I am cutting it very, very close to get this review in on the last day of the 12th Canadian Challenge! While I expect I will migrate to the 13th Challenge (I definitely have enough books particularly if I tackle a few Atwood novels), I did want to go ahead and review this book and get it in under the wire, so to speak.
The author, Elaine McCluskey, does live in Novia Scotia. She was involved in swimming clubs (though she avers in a postscript that her children's experiences were 180 degrees different (and better) than those she writes about here). Perhaps most importantly, she was a press bureau chief and still teaches journalism. This gives her solid credentials to write the story the way she did, which I will explain briefly.
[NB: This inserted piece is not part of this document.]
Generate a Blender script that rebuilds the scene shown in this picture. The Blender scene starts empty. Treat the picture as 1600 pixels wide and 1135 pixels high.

I'm not entirely sure you can SPOIL the plot when some key elements were already on the back cover blurbs, however, McCluskey does go to some trouble to withhold information from the reader for quite some time, so I will go along with the charade...
Minor SPOILERS follow
The novel is more or less launched because a terrible event occurs in Myrtle, Nova Scotia (someone has poisoned 8 bald eagles), which leads to quite a bit of press coverage, including a 2000 word feature in a major Toronto newspaper (apparently modelled after the Toronto Star) accompanied by a photo of a high school girl and a young man. The photo is referred to several times as being along the lines of a Diane Arbus picture. While there is no actual photo in the book, the cover gives a fairly good representation of what the photo looked like, with a couple of differences.
First, the girl (Rita) was described as being fairly heavy. Second, there is a boy and his dog in the background, but these don't appear at all on the cover. It turns out that the book is actually narrated by Rita and the boy (Hubert). It's implied that both* are writing long journal entries or perhaps even letters (to the press?) to tell what led up to that terrible day and the aftermath. (It's not impossible that McCluskey was inspired by Hoban's Turtle Diary, though Rita and Hubert hardly interact in Myrtle.)
While we do find out (eventually) who actually killed the eagles, the book is not truly that concerned with this person, but rather the way the fallout from all the media attention impacted Rita and others. McCluskey is pretty good on this aspect of the story (and derives a very unflattering portrait of her star journalist, who loves to make people from small towns fell small). McCluskey also has a fair bit to say about Diane Arbus and how she didn't really seem to think about how she would thrust children into the spotlight in very unflattering ways.**
One of the main themes running through this book is how adults don't really know best and that they can do quite a bit of damage to children. This may be because they simply don't know how to set appropriate boundaries (Drew's mother), or because they are in over their heads (Pammy, the swim coach), or because they simply prefer not to deal with reality (Rita's mother, Ethna). Hubert seems to have a decent relationship with his mother, but his father committed the ultimate sin of dying on him and leaving him quite bereft and adrift.
Another area McCluskey is pretty good on is how adults in positions of authority can typically get most kids to do anything (specifically Pammy duct tapes two children together and throws them in a pool, which really should have led to her immediate removal as swimming coach). As far as I can remember, I was generally outwardly respectful to authority figures but, on the inside, thought most adults were fairly clueless. (Of course, I still think this and haven't been proved wrong yet...)
While this sounds like it could be quite a downer of a book, it is quite amusing in many places and it is worth reading. The high school children do manage to swim upstream as it were and become adults (perhaps with a healthy distrust of authority figures and skepticism on how the media works). It is true, however, that none of them distinguished themselves that much at swimming, though a couple do ok after switching to other sports. As an aside, it is interesting to read a sports-themed novel focusing on the also-rans rather than teams on the cusp of a championship or even a winning season. I think I may circle back and write a bit about my experience as a teacher-chaperone to a high school team, but fortunately nothing quite as awful happened to any of the young women on our team (though I suppose a few did get pregnant too young).
* While it is important to get both perspectives to sort of triangulate a lot of things that happened in Myrtle (Rita has the inside scoop on the swim team and Hubert spent more time with "outsiders" in the town), one small criticism is that they both end up sounding very much alike, and it often takes a paragraph or two to tell which character is actually writing.
** I assume he's told the story various ways over the years, but McCluskey found some sources on Colin Wood (the boy with the grenade) where he implied that being in the photograph caused him quite a bit of grief over the years. However, in this article, he seems more sanguine about it, indicating that much of his stress at that time in his life came from his family and not from the photograph per se.